[EM] Re: Testing 1 2 3 why Aussies vote party tickets

Anthony Duff anthony_duff at yahoo.com.au
Sun Jan 4 17:47:02 PST 2004

At least where I am from, there is a strong cultural tradition of
most voters faithfully following someone's "party ticket", and I
think there is a simple explanation as to why.

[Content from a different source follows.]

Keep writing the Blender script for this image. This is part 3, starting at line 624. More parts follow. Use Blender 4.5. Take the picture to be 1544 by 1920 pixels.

The local electorates use IRV.  About 90% of voters vote their first
preference for either labor or liberal.  When the "1" has been
assigned to one of these two contenders, the following preferences
"2" to N are irrelevant, and not even looked at, except incidentally
by electoral workers.

Now, fully ranking the ballot is and has often been compulsory. 
Truncation invalidates the ballot.  Therefore, voters must rank every
candidate, even though for 90% of voters, the preferences will be
ignored.  The easiest thing to do is to copy the "how to vote card"
(pamphlet) that the voter was given on approach to the polling booth.
This act, of copying a party ticket, is apparently habit forming,
because most voters do the same thing when they go on to cast an
upper house STV ballot.


ps.  What's wrong with IRV?
If you vote for a minor candidate, your preferences will be
transferred.  If you vote for the runner-up, your preferences will be

 --- Dgamble997 at aol.com wrote: > James you wrote:
> >I know it is common in modelling exercises to assume that all
> electors vote 
> "the
> >party ticket", but that is not what a surprising number of real
> electors do 
> in real >elections. I have looked only at the "ballot papers" for
> the Meath 
> constituency of the >2002 Dáil Éireann STV-PR election, but the
> voting patterns 
> have some major >lessons for party managers - and voting system
> modellers.
> >There were 14 candidates for 5 seats and some 64,00 voters. The
> two largest
> >parties (FF and FG) both put up 3 candidates; all the other
> parties put up 
> only 1; >there were also some non-party independents. FF received
> the most 
> first >preferences. About half of those first preferences went to
> one candidate. 
> But of >those who voted "1" for that candidate, only 44% voted "1",
> "2", "3" 
> for FF's three >candidates. 35% of those voters were "lost" at the
> second 
> preference and a further >21% were lost at the third preference. Of
> course, many of 
> those voters "came back" >to FF at a subsequent preference, but it
> does show 
> that the "party ticket" is a gross
> >over-simplification as a model for real voter behaviour.
> I reply:
>  In some political cultures there is a greater tendency to vote the
> party 
> ticket than others. I have just been looking at the transfer
> patterns for the 
> Bass division of the Tasmanian House of Assembly for the 2002 state
> election for 
> the 3 largest parties. For the Labor party on each transfer of
> surplus/ 
> elimination of a candidate between 83 and 90% of the votes
> transferred to other 
> Labor candidates. For the Green party between 87 and 91% of votes
> transferred to 
> continuing candidates of the same party. For the Liberal  party the
> figure was 
> 90- 96%.
> http://www.electoral.tas.gov.au/pages/house.htm
> Also in Australian Senate elections with "above" and "below" the
> line voting  
> you can sometimes find that over 99% of a candidate's surplus
> transfers to 
> the next candidate of the same party.